Christine Rebet’s artwork looks cute. In her hand-drawn animated films you’ll find blossoming flowers, galloping palomino horses, old-timey parlour games and neat rows of uniformed girls practising cheerleading in front of a screen. There are scaly reptile feet, ruby red high heels for a grown-up Dorothy and a small, exquisitely detailed kimono.

Yeah, it all looks cute. Adorable, even. But ‘looks’ is the vital word. All six of the short animations on display here, alongside the original illustrations, deliver hammer blows to the sugary, whimsical world it initially seems you’ve walked into.

The exhibition, which is the last show being held at Parasol’s permanent London base before it closes, opens with ‘Brand Band News’, a creepy, hypnotic parable about twin sisters in blue gingham dresses who, after being gunned down, spend some version of the afterlife hitch-hiking across the American West. Gunfire rat-a-tat-tats out while sweet images of the good ole US of A remain undisturbed.

A disconcerting lack of reaction to extreme circumstances also characterises ‘The Black Cabinet’, a two-screen work centred on a group of frilly, plumed aristocrats sitting around a games table in the nineteenth century. They play impassively at spiritualism, summing visions via a seance, but the futuristic ghosts that rise up take the form of a Mussolini-like dictator.
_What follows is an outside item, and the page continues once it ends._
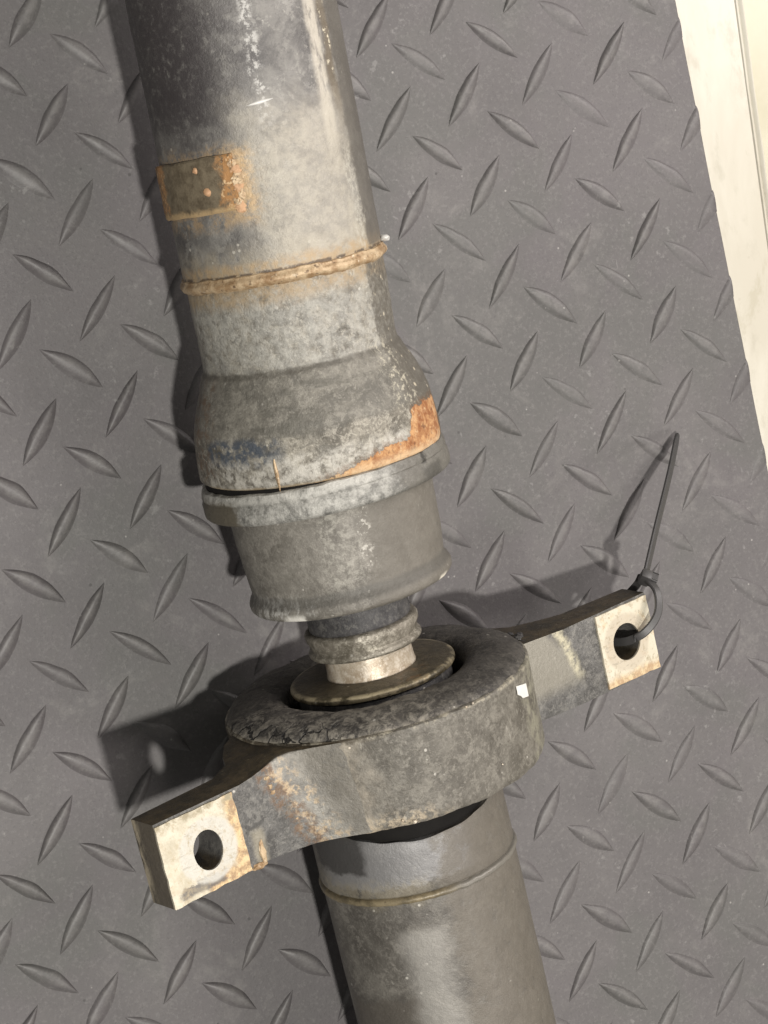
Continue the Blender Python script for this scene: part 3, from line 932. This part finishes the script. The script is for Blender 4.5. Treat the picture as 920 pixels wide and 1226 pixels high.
part('joint_collar', lathe([(93.3, 30), (93.3, 36.5), (92.9, 37.4), (91.6, 37.8), (90.4, 38.0), (89.9, 37.7), (89.4, 37.9), (88.6, 38.2), (86, 38.3), (85.0, 38.2), (84.2, 37.6), (83.8, 36.4), (83.8, 30)], 160, 0, collarfn, sub=.9), collar_mat)
body_prof = [(84.2, 32.4), (83.0, 31.9), (81, 31.6), (74, 31.4), (66, 31.0), (60.5, 30.5), (58.0, 30.3), (57.0, 30.6), (56.0, 31.3), (54.6, 31.9), (53.2, 31.8), (52.2, 31.0), (51.7, 29.6), (51.6, 27), (52.4, 20), (52.4, 12)]
part('joint_body', lathe(body_prof, 160, .12, sub=1.5), body_mat)
part('sleeve', lathe([(53, 15.6), (49, 15.9), (42.0, 16.2), (41.3, 15.9), (41.3, 12)], 96, .10, sub=1), sleeve_mat)
ringp = [(41.4, 14), (41.4, 16.6), (41.0, 17.6), (40.3, 18.0), (38.8, 17.9), (37.6, 17.2), (36.6, 17.0), (35.9, 16.7), (35.5, 16.9), (35.2, 17.5), (34.6, 17.9), (33.9, 17.9), (33.3, 17.4), (33.1, 16.4), (33.1, 12)]
part('clamp_ring', lathe(ringp, 128, .10, sub=.8), ring_mat)
part('spacer', lathe([(33.5, 13.6), (27.0, 13.9), (25.4, 14.2), (25.0, 14.3), (24.8, 12)], 96, .04, sub=1), pale_mat)
part('washer', lathe([(25.6, 10), (25.5, 15), (25.4, 24.8), (25.2, 25.7), (24.7, 26.2), (24.0, 26.3), (23.4, 26.1), (23.1, 25.4), (23.1, 10)], 144, .05), wash_mat)
part('washer', lathe([(22.6, 10), (22.6, 23.4), (22.2, 24.2), (21.0, 24.4), (19.0, 24.4), (19.0, 10)], 96, .05), sleeve_mat)


# rubber bellows with a deep inner wall
def rubfn(a, y, r):
    k = math.radians(a)
    p = Vector((math.sin(k) * r, y, math.cos(k) * r))
    y += .7 * noise.noise(p * .09) + .3 * noise.noise(p * .35)
    r += .5 * noise.noise(p * .14 + Vector((9, 0, 0))) + .12 * noise.noise(p * .7)
    if -75 < a < -10 and r > 38:
        r += .5 * noise.noise(p * .5)
        y += .4 * abs(noise.noise(p * .45 + Vector((0, 7, 0))))
    return r, y


rubp = [(-4, 30), (4, 28.2), (10, 27.8), (17, 27.6), (20.6, 28.0), (22.8, 29.6), (24.0, 33.0), (24.2, 38.2), (23.2, 42.6), (22.4, 45.2), (21.2, 47.0), (20.3, 47.7), (19.7, 47.2), (19.0, 46.2), (17.6, 45.3), (4, 45.2)]
part('rubber_bellows', lathe(rubp, 160, 0, rubfn, sub=1.3), rubber_mat)
part('bellows_floor', lathe([(6, 10), (5, 18), (3, 29.5)], 64), bore_mat)

# housing ring


def hfn(a, y, r):
    k = math.radians(a)
    p = Vector((math.sin(k) * r, y, math.cos(k) * r))
    r += .22 * noise.noise(p * .08) + .12 * noise.noise(p * .3)
    if y < -8 or y > 18:
        y += .45 * noise.noise(p * .18) + .25 * noise.noise(p * .7)
    return r, y


hp = [(19.4, 45.9), (20.0, 46.4), (20.1, 47.6), (19.6, 48.3), (18.4, 48.5), (16.2, 48.3), (-6, 47.9), (-8.4, 47.8), (-9.5, 47.3), (-9.8, 46.4), (-9.4, 45.5), (-8, 45.2), (17.5, 45.4)]
housing = part('bearing_housing', lathe(hp, 176, 0, hfn, closed=True, sub=1.6), house_mat)
part('web', lathe([(-1, 20), (-4, 32), (-6, 40), (-5, 45.4)], 96), bore_mat, housing)
# white paint dab and a torn lip on the housing's right side
dab = lathe([(13.4, 48.42), (13.3, 48.62), (9.2, 48.55), (9.1, 48.35)], 10, 0, lambda a, y, r: (r, y + (a - 62) * -.22 + (1.6 * max(0, 62 - a) / 5 if y < 10 and a < 60 else 0)), a0=57, a1=66)
for v in dab.verts:
    v.co.y += 2.6 * S
part('paint_dab', dab, white_mat, housing)
for a_, y_, s_ in ((30, 19.6, .4), (33, 19.8, .3), (-14, 17.6, .35), (2, -8.6, .6), (-2, -7.4, .45), (-30, -9.0, .7), (40, -2, .25)):
    x_, yy, z_ = on_tube(a_, y_, 48.3)
    part('dirt_crumb', blob(x_, yy, z_, s_, s_, s_ * .6, .5), pale_mat, housing)

# mounting ears: their own axes (u outwards, axial, w facing up)
PH = math.radians(-32)
cu, su = math.cos(PH), math.sin(PH)
EM = Matrix(((cu, 0, -su, 0), (0, 1, 0, 0), (su, 0, cu, 0), (0, 0, 0, 1)))


def ear(side, x_end, ylo, yhi, hx, hy, rx, ry, px0, px1, label):
    fil = [(42.6, 20.3), (43.5, 20.4)] if side > 0 else [(37.0, 27.0), (33.0, 33.6), (34.4, 33.4), (36.4, 31.75), (38.6, 29.7), (41.4, 27.0), (44.6, 24.4), (48, 22.4), (52, 21.1), (56.5, 20.45)]
    poly = fil + [(61, 20.25), (px0 - 3, 20.2), (x_end - .3, 20.3), (x_end + .4, 8.6), (px0 - 2, 6.4), (px0 - 9, 3.0), (57.0, -2.2), (52.5, -8), (47.2, -11.5), (45.7, -3), (45.4, 8)]
    poly = [(side * x, z) for x, z in poly]
    if side > 0:
        low = lambda x, z: ylo + 1.2 * max(0, (64 - abs(x)) / 20)
    else:
        low = lambda x, z: ylo + max(.4, 1.4 * math.sin((abs(x) - 45) / 22)) if abs(x) < 70 else ylo
    def high(x, z):
        t = min(1, max(0, ((66 if side < 0 else 58) - abs(x)) / (18 if side < 0 else 14)))
        return yhi + ((19.7 if side < 0 else 19.4) - yhi) * t * t * (3 - 2 * t)
    bm = prism(poly, ylo, yhi, .55, low, high)
    bmesh.ops.triangulate(bm, faces=[f for f in bm.faces if len(f.verts) > 4])
    o = part('mounting_ear', bm, ear_mats[side], angle=30)
    o.matrix_basis = EM
    cut(o, cyl_z(hx, hy, rx, ry, -20, 40), ear_mats[side])
    o['label'] = label
    # machined pad, slightly proud, uneven outline
    pts = []
    q = [(px0, ylo + .9), (px1, ylo + .3), (px1 - .2, yhi - .9), (px0 + .3, yhi - .7)]
    for i in range(4):
        (x0, y0), (x1, y1) = q[i], q[(i + 1) % 4]
        for t in range(14):
            f = t / 14
            pts.append((x0 + (x1 - x0) * f + (.42 * noise.noise(Vector((i * 9 + f * 7, side, 0))) if 0 < t else 0), y0 + (y1 - y0) * f + (.42 * noise.noise(Vector((i * 9 + f * 7, side, 5))) if 0 < t else 0)))
    b = bmesh.new()
    lo = [b.verts.new((side * x * S, y * S, 20.0 * S)) for x, y in pts]
    hi = [b.verts.new((side * x * S, y * S, 20.95 * S)) for x, y in pts]
    b.faces.new(lo)
    b.faces.new(list(reversed(hi)))
    for i in range(len(pts)):
        j = (i + 1) % len(pts)
        b.faces.new((lo[i], hi[i], hi[j], lo[j]))
    pd = link('machined_pad', b, pad_mats[side], o, angle=30)
    cut(pd, cyl_z(hx, hy, rx, ry, 10, 40), pad_mats[side])
    return o


le = ear(-1, 95.2, -9.8, 16.4, -80.4, 2.7, 4.8, 6.0, 68.4, 95.0, 'mounting ear with rust-edged pale face and long slotted hole')
re_ = ear(1, 97.6, -8.4, 18.2, 85.2, 5.2, 5.9, 6.2, 74.0, 97.2, 'mounting ear with cable tie through its hole')
# a rivet and dirt lumps
for q in range(7):
    part('grease_lump', blob(random.uniform(46, 51), random.uniform(18.6, 19.8), random.uniform(4, 19), random.uniform(.8, 1.7), random.uniform(.5, 1.0), random.uniform(1, 2.2), .6, 3), sleeve_mat, re_)
part('rivet', blob(-57.5, 16.5, 4.0, 2.0, .8, 2.0, .2, 3), weight_mat, le)
part('rust_lump', blob(-63.5, -5.6, 20.3, .9, 3.4, .5, .5, 3), bead_mat, le)
part('rust_lump', blob(-65.6, -8.9, 20.0, 2.4, 1.1, .9, .6, 3), bead_mat, le)
for q in range(9):
    yq = 15.0 - q * 2.6 + random.uniform(-.6, .6)
    uq = -(50.5 + yq * .42) + random.uniform(-1.5, 1.5)
    part('rust_lump', blob(uq, yq, 21.3 if abs(uq) < 51 else 20.5, random.uniform(.5, 1.1), random.uniform(.5, 1.0), .4, .6), bead_mat, le)

# near-black band between housing and lower tube, then the tube and its weld ring
part('dark_band', lathe([(2, 20), (2, 29.6), (-19, 29.6), (-21, 29.6)], 128, .05), bore_mat)


def ltfn(a, y, r):
    k = math.radians(a)
    p = Vector((math.sin(k) * r, y, math.cos(k) * r))
    r += .12 * noise.noise(p * .07) + .05 * noise.noise(p * .3)
    if y > -23.5:
        y += .5 * noise.noise(p * .16) + (4.6 * min(1, abs((a - 10) / 58)) ** 2 if y > -22.5 else 0)
    return r, y


lower = part('tube', lathe([(-21.4, 28), (-21.2, 31.0), (-22.0, 31.35), (-37.6, 31.4), (-38.0, 31.2), (-38.3, 30.9), (-39, 31.0), (-41, 31.3), (-330, 31.3), (-400, 31.3), (-400, 28), (-20.5, 28)], 144, 0, ltfn, sub=3), lower_mat)
part('weld_ring', lathe([(-38.2, 30.6)] + arc(-39.5, 31.2, 1.05, 80, -80, 8) + [(-40.6, 31.1), (-41.0, 31.0)], 200, 0, beadfn(.12, .25)), wring_mat, lower)

lower['label'] = 'grey tube below the bearing with a narrow weld ring'
# ------------------------------------------------------------------ cable tie through the right ear
SM = shaft.matrix_world


def strap(pts, nrm, w, t, taper=None):
    """flat strap along pts (world mm); nrm: the broad face's normal at each point"""
    P = [Vector(p) for p in pts]
    # resample with Catmull-Rom
    out, on = [], []
    for i in range(len(P) - 1):
        p0, p1, p2, p3 = P[max(i - 1, 0)], P[i], P[i + 1], P[min(i + 2, len(P) - 1)]
        for k in range(10):
            u = k / 10
            out.append(.5 * ((2 * p1) + (-p0 + p2) * u + (2 * p0 - 5 * p1 + 4 * p2 - p3) * u * u + (-p0 + 3 * p1 - 3 * p2 + p3) * u ** 3))
            on.append(Vector(nrm[i]).lerp(Vector(nrm[i + 1]), u))
    out.append(P[-1])
    on.append(Vector(nrm[-1]))
    bm = bmesh.new()
    rows = []
    for i, p in enumerate(out):
        d = (out[min(i + 1, len(out) - 1)] - out[max(i - 1, 0)]).normalized()
        n = (on[i] - d * on[i].dot(d)).normalized()
        b = d.cross(n)
        k = i / (len(out) - 1)
        ww = w * (taper(k) if taper else 1)
        sec = [(-.5, -.5), (.5, -.5), (.5, .15), (.36, .5), (-.36, .5), (-.5, .15)]
        rows.append([bm.verts.new((p + b * a * ww + n * c * t) * S) for a, c in sec])
    for i in range(len(rows) - 1):
        for k in range(6):
            bm.faces.new((rows[i][k], rows[i + 1][k], rows[i + 1][(k + 1) % 6], rows[i][(k + 1) % 6]))
    bm.faces.new(rows[0])
    bm.faces.new(list(reversed(rows[-1])))
    return bm


def earpt(u, y, w):
    return (SM @ (EM @ Vector((u * S, y * S, w * S)))) / S


tie = bpy.data.objects.new('cable_tie', None)
sc.collection.objects.link(tie)
head = earpt(100.5, 22.0, 18.5)
tip = Vector((113.1, -2.5, 2.6))
tie.location = tip * S
thing(tie, 'black plastic cable tie looped through the hole of the right mounting ear', 'cable tie')


def tpart(name, bm):
    bmesh.ops.translate(bm, verts=bm.verts, vec=-tip * S)
    return link(name, bm, tie_mat, tie, angle=35)


Uw = (SM.to_3x3() @ (EM.to_3x3() @ Vector((1, 0, 0))))
Ww = (SM.to_3x3() @ (EM.to_3x3() @ Vector((0, 0, 1))))
loop = [head + Ww * .2, earpt(99.4, 18.0, 24.2), earpt(96.2, 11.5, 26.0), earpt(90.5, 6.6, 24.0), earpt(86.5, 4.4, 18), earpt(85.2, 4.8, 9), earpt(87.5, 6.5, 3.6), earpt(93.5, 9.5, 3.8), earpt(99.3, 13.5, 6.5), earpt(101.4, 18.5, 12.5), head - Ww * 2.0]
cn = [RZ + Uw * .4, RZ + Uw * .5, RZ + Uw * .3, RZ + Uw * .2, Uw, Uw, Uw, Uw, Uw, Uw, Uw]
tpart('loop', strap(loop, cn, 2.7, .9))
dirt = (tip - head).normalized()
nrm = Vector((.62, .1, .74)).normalized()
mid1 = head.lerp(tip, .35) + Vector((-1.8, 0, 3.0))
mid2 = head.lerp(tip, .72) + Vector((-1.2, 0, 2.6))
tpart('tail', strap([head + dirt * -1.5, mid1, mid2, tip], [nrm] * 4, 2.7, 1.0, lambda k: 1 if k < .9 else 1 - (k - .9) * 4.5))
# head: a small square block with a slot and a rounded back
bm = bmesh.new()
bmesh.ops.create_cube(bm, size=1)
bmesh.ops.bevel(bm, geom=list(bm.edges), offset=.16, segments=2, profile=.6, affect='EDGES')
z = dirt
x = (Uw - z * Uw.dot(z)).normalized()
y = z.cross(x)
for v in bm.verts:
    c_ = v.co.copy()
    v.co = (head + x * c_.x * 3.7 + y * c_.y * 4.8 + z * c_.z * 3.8) * S
tpart('head', bm)
b2 = bmesh.new()
bmesh.ops.create_cube(b2, size=1)
for v in b2.verts:
    c_ = v.co.copy()
    v.co = (head + x * (c_.x * 1.6 + 2.7) + y * c_.y * 3.4 + z * (c_.z * 3.0 + .3)) * S
bmesh.ops.bevel(b2, geom=list(b2.edges), offset=.4 * S, segments=2, profile=.6, affect='EDGES')
tpart('pawl', b2)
There’s also a wordless projection piece about the Arab Spring, and a re-telling of an ancient myth with links to a site in Iraq where British Museum academics are working alongside Iraqi archaeologists. Even the longest and least obviously political work, the tale of a Thai monk, is really a reflection on animals-into-plants-into-humans-into-animals.

But the most interesting is ‘In the Soldier’s Head’, Rebet’s film about her father’s PTSD after the Algerian War. Dreamy half-pictures expand, bleed, pool and reform into new shapes, desert flowers into a headless odalisque and so on. Cute? No. Surrealistically beautiful? Absolutely.